◆ What is asked
Every line below that contains "Blender" is to be copied.

------ Source records ------

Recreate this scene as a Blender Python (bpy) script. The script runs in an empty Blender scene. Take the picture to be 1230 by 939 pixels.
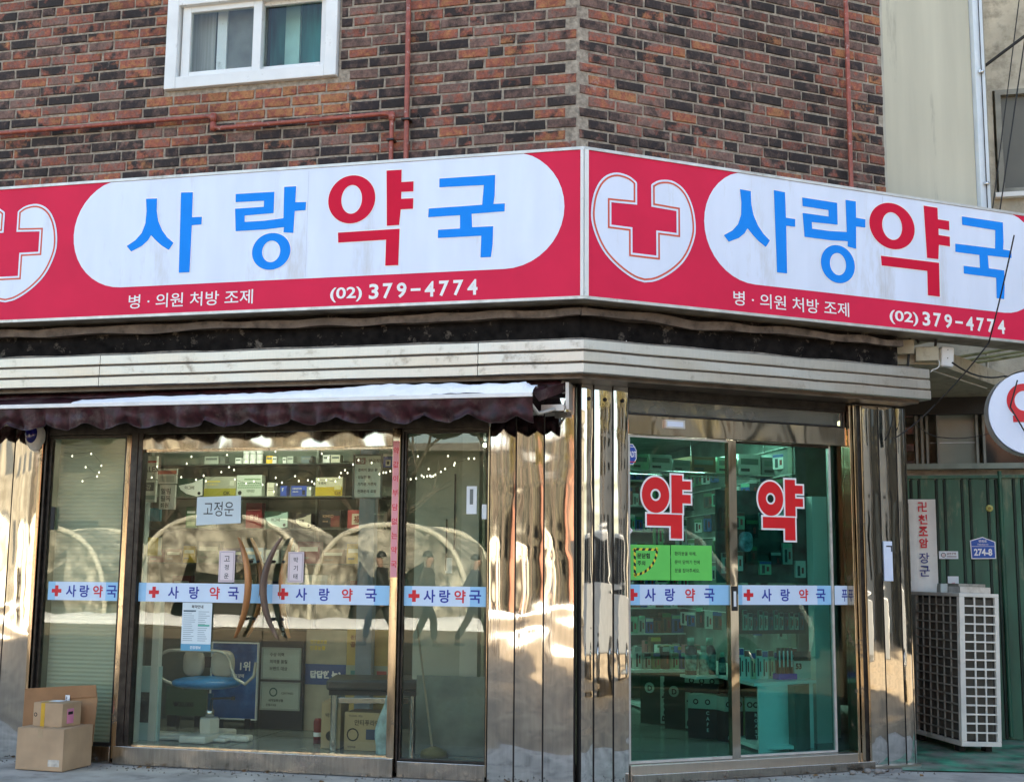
import bpy, bmesh, math, random
from mathutils import Matrix, Vector, noise as mnoise
random.seed(7)
R = math.radians
S = bpy.context.scene
COL = S.collection

# ------------------------------------------------------------------ camera, world, sun, exposure
cam_d = bpy.data.cameras.new('camera'); cam = bpy.data.objects.new('camera', cam_d); COL.objects.link(cam)
S.camera = cam
cam_d.sensor_width = 36; cam_d.lens = 1512.56 / 1230 * 36; cam_d.clip_start = .05; cam_d.clip_end = 600
def cam_matrix():
    p, r, a = R(8.192), R(.561), R(103.568)
    h = Vector((math.cos(a), math.sin(a), 0)); rt = Vector((math.sin(a), -math.cos(a), 0))
    fw = math.cos(p) * h + Vector((0, 0, math.sin(p))); up = rt.cross(fw)
    r2 = math.cos(r) * rt + math.sin(r) * up; u2 = -math.sin(r) * rt + math.cos(r) * up
    m = Matrix((r2, u2, -fw)).transposed().to_4x4(); m.translation = (1.5586, -8.3559, 1.3406)
    return m
cam.matrix_world = cam_matrix()
SUN_EL, SUN_AZ = 31.0, 72.0          # degrees; azimuth measured from +x towards +y: the sun stands behind the building
W = bpy.data.worlds.new('World'); S.world = W; W.use_nodes = True
nt = W.node_tree; sky = nt.nodes.new('ShaderNodeTexSky'); sky.sky_type = 'NISHITA'; sky.sun_disc = False
sky.sun_elevation = R(SUN_EL); sky.sun_rotation = R(90 - SUN_AZ); sky.air_density = 1.0; sky.dust_density = 3.0; sky.ozone_density = .6
bg = nt.nodes['Background']; bg.inputs['Strength'].default_value = .12
nt.links.new(sky.outputs[0], bg.inputs[0])
sd = bpy.data.lights.new('sun', 'SUN'); sd.energy = 4.0; sd.angle = R(.5); sd.color = (1, .93, .82)
sun = bpy.data.objects.new('sun', sd); COL.objects.link(sun)
sv = Vector((math.cos(R(SUN_EL)) * math.cos(R(SUN_AZ)), math.cos(R(SUN_EL)) * math.sin(R(SUN_AZ)), math.sin(R(SUN_EL))))
sun.rotation_euler = sv.to_track_quat('Z', 'Y').to_euler()
S.view_settings.view_transform = 'Standard'; S.view_settings.look = 'None'; S.view_settings.exposure = 2.5; S.view_settings.gamma = 1
S.view_settings.use_white_balance = True; S.view_settings.white_balance_temperature = 7200; S.view_settings.white_balance_tint = 8

# ------------------------------------------------------------------ frames: L = street face (x right, y inward), FR = side street face
L = Matrix.Identity(4)
FR = Matrix.Rotation(R(36.16), 4, 'Z')
WM = {}

# ------------------------------------------------------------------ materials
MATS = {}
def lin(c): return tuple(((v / 255) / 12.92 if v / 255 <= .04045 else ((v / 255 + .055) / 1.055) ** 2.4) for v in c) + (1,)
def newmat(name):
    m = bpy.data.materials.new(name); m.use_nodes = True
    return m, m.node_tree, m.node_tree.nodes['Principled BSDF']
def mat(name, col, rough=.6, metal=0., var=.12, scale=6., bump=0., bscale=40., spec=.5, dirt=None, dscale=2.5, damt=.5, stretch=(1, 1, 1), detail=6):
    """principled with noise colour variation, optional second 'dirt' colour and bump"""
    if name in MATS: return MATS[name]
    m, t, b = newmat(name)
    n = t.nodes; l = t.links
    tc = n.new('ShaderNodeTexCoord'); mp = n.new('ShaderNodeMapping'); mp.inputs['Scale'].default_value = stretch
    l.new(tc.outputs['Object'], mp.inputs[0])
    if len(col) == 3: col = tuple(col) + (1,)
    nz = n.new('ShaderNodeTexNoise'); nz.inputs['Scale'].default_value = scale; nz.inputs['Detail'].default_value = detail
    l.new(mp.outputs[0], nz.inputs['Vector'])
    mx = n.new('ShaderNodeMixRGB'); mx.blend_type = 'MULTIPLY'; mx.inputs[0].default_value = 1
    mx.inputs[1].default_value = col
    rp = n.new('ShaderNodeValToRGB'); e = rp.color_ramp.elements
    e[0].position = .3; e[0].color = (1 - var * 2,) * 3 + (1,); e[1].position = .7; e[1].color = (1 + var * .5,) * 3 + (1,)
    l.new(nz.outputs[0], rp.inputs[0]); l.new(rp.outputs[0], mx.inputs[2])
    out = mx.outputs[0]
    if dirt:
        if len(dirt) == 3: dirt = tuple(dirt) + (1,)
        d = n.new('ShaderNodeTexNoise'); d.inputs['Scale'].default_value = dscale; d.inputs['Detail'].default_value = 10; d.inputs['Roughness'].default_value = .7
        l.new(mp.outputs[0], d.inputs['Vector'])
        dr = n.new('ShaderNodeValToRGB'); dr.color_ramp.elements[0].position = .65 - damt * .3; dr.color_ramp.elements[1].position = .75 - damt * .15
        l.new(d.outputs[0], dr.inputs[0])
        m2 = n.new('ShaderNodeMixRGB'); l.new(dr.outputs[0], m2.inputs[0]); l.new(out, m2.inputs[1]); m2.inputs[2].default_value = dirt
        out = m2.outputs[0]
    l.new(out, b.inputs['Base Color'])
    b.inputs['Roughness'].default_value = rough; b.inputs['Metallic'].default_value = metal
    b.inputs['Specular IOR Level'].default_value = spec
    if bump:
        bn = n.new('ShaderNodeTexNoise'); bn.inputs['Scale'].default_value = bscale; bn.inputs['Detail'].default_value = 5
        l.new(mp.outputs[0], bn.inputs['Vector'])
        bp = n.new('ShaderNodeBump'); bp.inputs['Strength'].default_value = 1; bp.inputs['Distance'].default_value = bump
        l.new(bn.outputs[0], bp.inputs['Height']); l.new(bp.outputs[0], b.inputs['Normal'])
    MATS[name] = m
    return m
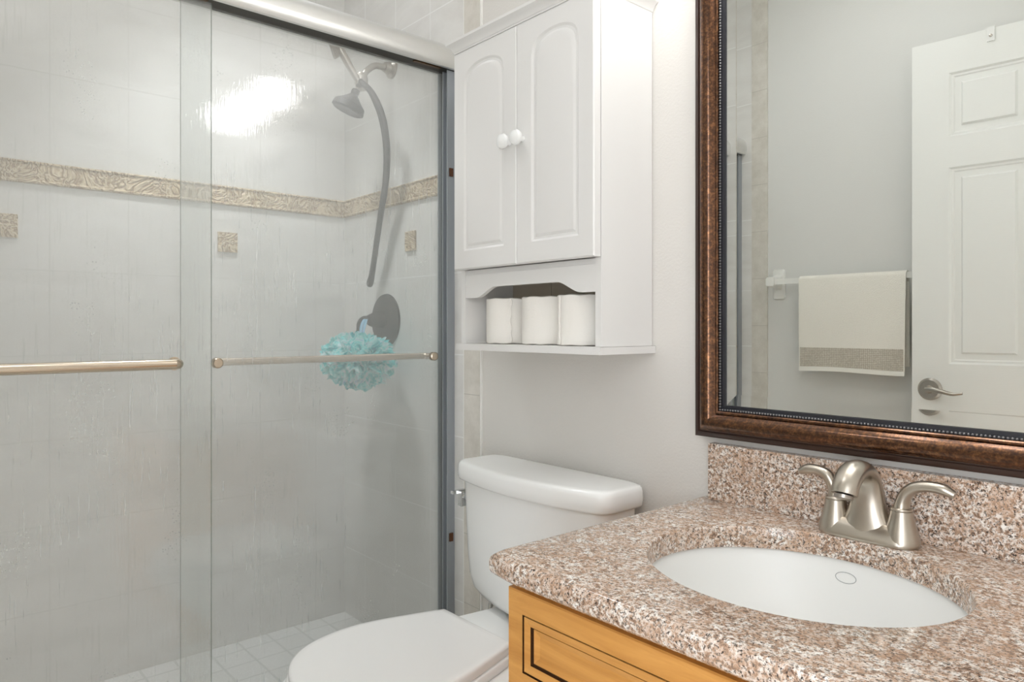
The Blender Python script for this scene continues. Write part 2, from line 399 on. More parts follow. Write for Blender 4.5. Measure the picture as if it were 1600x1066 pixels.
# ------------------------------------------------------------------ shower enclosure
se = empty('shower_door', (0, -.78, .15), 'framed sliding glass shower door, fogged with steam, below a rounded aluminium header', 'shower door')
prof = [(-.032,1.842),(-.036,1.86),(-.036,1.885),(-.028,1.902),(-.012,1.912),(.008,1.916),(.026,1.912),(.038,1.900),(.045,1.884),(.047,1.866),(.045,1.850),(.040,1.842),(.030,1.842),(.030,1.853),(-.024,1.853),(-.024,1.842)]
bm = B(); loft(bm, [[(x, y, z) for x, z in prof] for y in (YF+.004, -.004)]); finish('header_rail', bm, M_alu, se, angle=40)
bm = B(); box(bm, -.0235, .0295, YF+.006, -.006, 1.8425, 1.8525)
hc = finish('header_shade_strip', bm, M_shade, se)  # dark fill in the header recess, its shade put into the colour
for y in (-.75, -.10):
    bm = B(); box(bm, .016, .026, y-.045, y+.045, 1.8395, 1.8435); finish('roller_bracket', bm, plain('bronze_bracket', (92,66,44), .4, .6), hc, bevel=.001)
for ya, yb in ((-.03, -.004), (YF+.004, YF+.03)):
    bm = B()
    ym = ya if ya > -1 else yb; yo = yb if ya > -1 else ya; s = 1 if ya > -1 else -1
    box(bm, -.028, .022, min(yo, yo-s*.008), max(yo, yo-s*.008), .152, 1.842)
    for x0, x1 in ((-.028,-.024),(-.003,.0005),(.018,.022)): box(bm, x0, x1, min(ym, yo-s*.0081), max(ym, yo-s*.0081), .152, 1.842)
    j = finish('wall_jamb', bm, M_jamb, se)
for z in (1.545, .48):
    bm = B(); box(bm, .0222, .0262, -.024, -.012, z-.012, z+.012); finish('bumper', bm, plain('brown_bumper', (88,52,26), .5), se, bevel=.001)
bm = B(); box(bm, -.034, .034, YF+.006, -.006, .1505, .160); box(bm, -.034, -.030, YF+.006, -.006, .160, .18); box(bm, .026, .030, YF+.006, -.006, .160, .185); finish('bottom_track', bm, M_alu, se, bevel=.001)
def pane(name, xc, y0, y1, handle):
    t = .003; z0, z1 = .165, 1.8515
    bm = B(); box(bm, xc-t, xc+t, y0, y1, z0, z1)
    bm.normal_update()
    for f_ in bm.faces:
        c = f_.calc_center_median()
        f_.material_index = 0 if c.x > xc+t*.9 else (1 if c.x < xc-t*.9 else 2)
    me = bpy.data.meshes.new(name); bm.to_mesh(me); bm.free()
    for m in (M_clear, M_fog, M_gedge): me.materials.append(m)
    o = bpy.data.objects.new(name, me); C.objects.link(o); o.parent = se; o.matrix_parent_inverse = se.matrix_basis.inverted(); return o
outer = pane('glass_panel', .012, -1.52, -.693, None)
inner = pane('glass_panel', -.013, -.753, -.014, None)
bm = B(); zb = 1.011
tube(bm, [(.0152,-.775,zb),(.036,-.773,zb),(.047,-.778,zb),(.052,-.79,zb),(.053,-.81,zb),(.053,-1.1,zb),(.053,-1.43,zb),(.052,-1.45,zb),(.047,-1.462,zb),(.036,-1.467,zb),(.0152,-1.465,zb)], .0115, 20)
for y in (-.775, -1.465): lathe(bm, [(0,0),(.015,0),(.015,.003),(.0,.004)], (.0152, y, zb), (1,0,0), 24)
ob = finish('towel_bar', bm, M_hand, outer)
bm = B(); zb = 1.008; ya, yb = -.676, -.052
tube(bm, [(-.0162,yb-.004,zb),(-.036,yb-.004,zb),(-.047,yb-.009,zb),(-.052,yb-.020,zb),(-.053,yb-.04,zb),(-.053,-.36,zb),(-.053,ya+.04,zb),(-.052,ya+.02,zb),(-.047,ya+.009,zb),(-.036,ya+.004,zb),(-.0162,ya+.004,zb)], .0095, 20)
for y in (ya+.004, yb-.004):
    lathe(bm, [(0,0),(.0125,0),(.0125,.005),(.010,.007),(.0,.007)], (-.0098, y, zb), (1,0,0), 24)
    lathe(bm, [(0,0),(.0125,0),(.0125,-.004),(0,-.004)], (-.0162, y, zb), (1,0,0), 24)
finish('towel_bar', bm, M_hand, inner)

# ------------------------------------------------------------------ shower fittings
sh = empty('shower_set', (-.33, -.004, 1.95), 'shower arm on end wall with dark round head, pale hand shower and long hose', 'shower')
bm = B(); lathe(bm, [(0,0),(.032,0),(.031,.006),(.020,.014),(.016,.03),(0,.03)], (-.325,-.004,1.945), (0,-1,0), 28)
tube(bm, [(-.325,-.03,1.945),(-.325,-.07,1.94),(-.325,-.10,1.915),(-.325,-.115,1.89)], .0105, 14); finish('arm', bm, M_satin, sh)
bm = B(); lathe(bm, [(0,-.028),(.017,-.026),(.021,-.01),(.021,.01),(.017,.026),(0,.028)], (-.325,-.118,1.878), (0,0,1), 24); finish('diverter', bm, M_satin, sh)
bm = B(); dv = Vector((-.25,-.35,-1)).normalized(); o_ = Vector((-.335,-.130,1.852))
lathe(bm, [(0,0),(.012,0),(.014,.010),(.012,.018),(.030,.036),(.050,.052),(.053,.070),(.046,.075),(0,.073)], o_, dv, 28); finish('spray_head', bm, M_bronze, sh)
bm = B(); tube(bm, [(-.318,-.13,1.872),(-.325,-.15,1.905),(-.335,-.17,1.945),(-.345,-.185,1.975)], [.010,.0115,.0125,.013], 14); hs = finish('hand_shower', bm, M_satin, sh)
bm = B(); lathe(bm, [(0,-.006),(.020,-.006),(.036,.006),(.040,.018),(.038,.024),(0,.024)], (-.348,-.190,1.985), Vector((-.45,-.65,-.25)), 28); finish('spray_face', bm, M_satin, hs)
bm = B(); hp = [(-.322,-.13,1.862),(-.288,-.128,1.856),(-.262,-.115,1.82),(-.250,-.09,1.75),(-.256,-.07,1.66),(-.285,-.055,1.56),(-.335,-.045,1.45),(-.378,-.038,1.34),(-.408,-.034,1.27),(-.420,-.036,1.245),(-.408,-.040,1.236),(-.393,-.042,1.25),(-.362,-.045,1.34),(-.317,-.052,1.45),(-.268,-.06,1.56),(-.236,-.075,1.66),(-.230,-.095,1.75),(-.246,-.122,1.82),(-.298,-.136,1.870)]
tube(bm, hp, .0085, 12); finish('hose', bm, M_hose, sh)
vl = empty('shower_valve', (-.36,-.004,1.115), 'dark round shower valve plate with lever on the end wall, above the loofah', 'shower valve')
bm = B(); lathe(bm, [(0,0),(.088,0),(.086,.006),(.070,.012),(.030,.016),(0,.016)], (-.362,-.004,1.117), (0,-1,0), 48); finish('plate', bm, M_bronze, vl)
bm = B(); lathe(bm, [(0,.016),(.026,.016),(.024,.05),(.018,.066),(0,.068)], (-.362,-.004,1.117), (0,-1,0), 28)
tube(bm, [(-.362,-.062,1.117),(-.40,-.068,1.122),(-.430,-.068,1.105),(-.440,-.062,1.07)], [.012,.0085,.008,.009], 12); finish('lever', bm, M_bronze, vl)

# loofah
lf = empty('bath_loofah', (-.39,-.075,1.06), 'turquoise and pale blue mesh bath loofah hanging below the shower valve', 'loofah')
bm = B(); cen = Vector((-.315,-.135,.990))
for k in range(120):
    z = 1-2*(k+.5)/120; ph = k*2.39996; r = math.sqrt(max(0, 1-z*z)); d = Vector((r*math.cos(ph), r*math.sin(ph), z))
    base = cen + Vector((d.x*.100, d.y*.052, d.z*.040)); u = d.orthogonal().normalized(); v = d.cross(u)
    sz = random.uniform(.030,.046); p0 = random.uniform(0,6.28); fr = random.choice((3,4,5)); rows = []
    for i in range(5):
        rr = sz*i/4
        rows.append([base + (u*math.cos(a)+v*math.sin(a))*rr + d*(rr*.75 + .016*(i/4)**2*math.sin(fr*a+p0)+.004*math.sin(9*a+k)) for a in [2*math.pi*j/22 for j in range(22)]] if i else [base]*22)
    loft(bm, rows[1:], cap=(True, False))
finish('ruffled_mesh', bm, M_loof, lf, angle=80)
bm = B(); tube(bm, [(-.385,-.075,1.118),(-.378,-.090,1.09),(-.345,-.11,1.03)], .010, 8, flat=.25, up=(0,1,0)); tube(bm, [(-.368,-.076,1.118),(-.362,-.09,1.08),(-.332,-.11,1.03)], .010, 8, flat=.25, up=(0,1,0))
finish('hanging_ribbon', bm, M_ribbon, lf)

# ------------------------------------------------------------------ wall cabinet
wc = empty('wall_cabinet', (.506, 0, 1.04), 'white wall cabinet with two arched panel doors and an open shelf, hung above the toilet', 'cabinet')
X0, X1, YB = .272, .742, -.166
bm = B()
box(bm, X0, X0+.016, YB, -.002, 1.052, 1.773); box(bm, X1-.016, X1, YB, -.002, 1.052, 1.773)
box(bm, X0+.0162, X1-.0162, YB+.004, -.002, 1.222, 1.234); box(bm, X0+.0162, X1-.0162, YB+.004, -.002, 1.758, 1.773)
finish('case', bm, M_white, wc, bevel=.0008, bseg=1)
bm = B(); box(bm, X0+.0165, .432, -.008, -.003, 1.053, 1.221); box(bm, .4345, X1-.0165, -.008, -.003, 1.053, 1.221); finish('back_panel', bm, plain('back_board', (196,186,170), .6), wc)
boxo('shelf', (X0-.008, X1+.009, YB-.013, -.001, 1.036, 1.0515), M_white, wc, bevel=.002)
# crown moulding swept round three sides
cp = [(0,0),(.0,.004),(.002,.006),(.004,.012),(.008,.020),(.014,.026),(.016,.028),(.016,.036),(-.018,.036),(-.018,0)]
def crown_pt(k, o, z):
    yb = YB-.023
    return [(X0-o, -.001, z), (X0-o, yb-o, z), (X1+o, yb-o, z), (X1+o, -.001, z)][k]
bm = B(); loft(bm, [[crown_pt(k, o, 1.7731+z*.78) for o, z in cp] for k in range(4)]); box(bm, X0+.0185, X1-.0185, YB-.0045, -.002, 1.7735, 1.80)
finish('crown_moulding', bm, M_white, wc, angle=20)
# valance with shaped cut-out
bm = B(); xa, xb = X0+.0165, X1-.0165; pts = [(xb,1.2215),(xa,1.2215),(xa,1.165),(xa+.040,1.165)]
for i in range(17): t = i/16; pts.append((xa+.040+.075*t, 1.165+.025*(3*t*t-2*t**3)))
for i in range(17): t = i/16; pts.append((xb-.075*(1-t)-.040, 1.190-.025*(3*t*t-2*t**3)))
pts += [(xb,1.165)]
loft(bm, [[(x, y, z) for x, z in pts] for y in (YB+.001, YB+.013)]); finish('valance', bm, M_white, wc)
# arched doors
def arch(x0, x1, z0, zs, rise, ins, n=14):
    a, b = x0+ins, x1-ins; m = (a+b)/2; hw = (b-a)/2
    pts = [(a, z0+ins), (m, z0+ins), (b, z0+ins), (b, (z0+zs)/2)]
    sh = .016
    top = [(b, zs-ins*.8)]
    for i in range(n+1):
        t = math.pi*i/n; top.append((m+(hw-.002)*math.cos(t), zs+.006-ins*.9+rise*math.sin(t)**.8 if 0 < i < n else zs+.006-ins*.9))
    top.append((a, zs-ins*.8))
    return pts + top + [(a, (z0+zs)/2)]
def cab_door(x0, x1, px0, px1, knobx):
    bm = B(); z0, z1 = 1.235, 1.7728; yf = YB-.0225; yb = YB-.0025
    mk = lambda pts, y: [bm.verts.new((x, y, z)) for x, z in pts]
    steps = [(0, 0), (.005, .0035), (.010, .0035), (.016, .0010), (.022, .0002)]
    ins = [arch(px0, px1, 1.280, 1.688, .040, s) for s, _ in steps]
    # outer rectangle matched point by point
    base = ins[0]; cx, cz = (x0+x1)/2, (z0+z1)/2; outp = []
    for i, (x, z) in enumerate(base):
        if i == 0: outp.append((x0, z0))
        elif i == 1: outp.append((x, z0))
        elif i == 2: outp.append((x1, z0))
        elif i in (3,): outp.append((x1, z))
        elif i == len(base)-1: outp.append((x0, z))
        elif i == 4: outp.append((x1, z))
        elif i == len(base)-2: outp.append((x0, z))
        elif i == 5: outp.append((x1, z1))
        elif i == len(base)-3: outp.append((x0, z1))
        else: outp.append((x, z1))
    e = .0025
    inn = [(min(max(x, x0+e), x1-e), min(max(z, z0+e), z1-e)) for x, z in outp]
    R = [mk(outp, yb), mk(outp, yf+e), mk(inn, yf)] + [mk(i_, yf+d) for i_, (_, d) in zip(ins, steps)]
    n = len(base)
    for a, b in zip(R, R[1:]):
        for i in range(n): 
            try: bm.faces.new((a[i], a[(i+1) % n], b[(i+1) % n], b[i]))
            except ValueError: pass
    bm.faces.new(R[0]); bm.faces.new(R[-1])
    d = finish('door', bm, M_white, wc, angle=14)
    bm = B(); lathe(bm, [(0,0),(.007,0),(.0065,.009),(.010,.013),(.0165,.017),(.0175,.022),(.015,.027),(.008,.030),(0,.031)], (knobx, yf-.0003, 1.512), (0,-1,0), 28); finish('knob', bm, M_porc, d)
cab_door(.270, .5055, .311, .463, .484)
cab_door(.5070, .7425, .556, .700, .529)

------

◆ The completed task
Recreate this scene as a Blender Python (bpy) script. The script runs in an empty Blender scene. Take the picture to be 1230 by 939 pixels.
The Blender Python script for this scene continues. Write part 2, from line 399 on. More parts follow. Write for Blender 4.5. Measure the picture as if it were 1600x1066 pixels.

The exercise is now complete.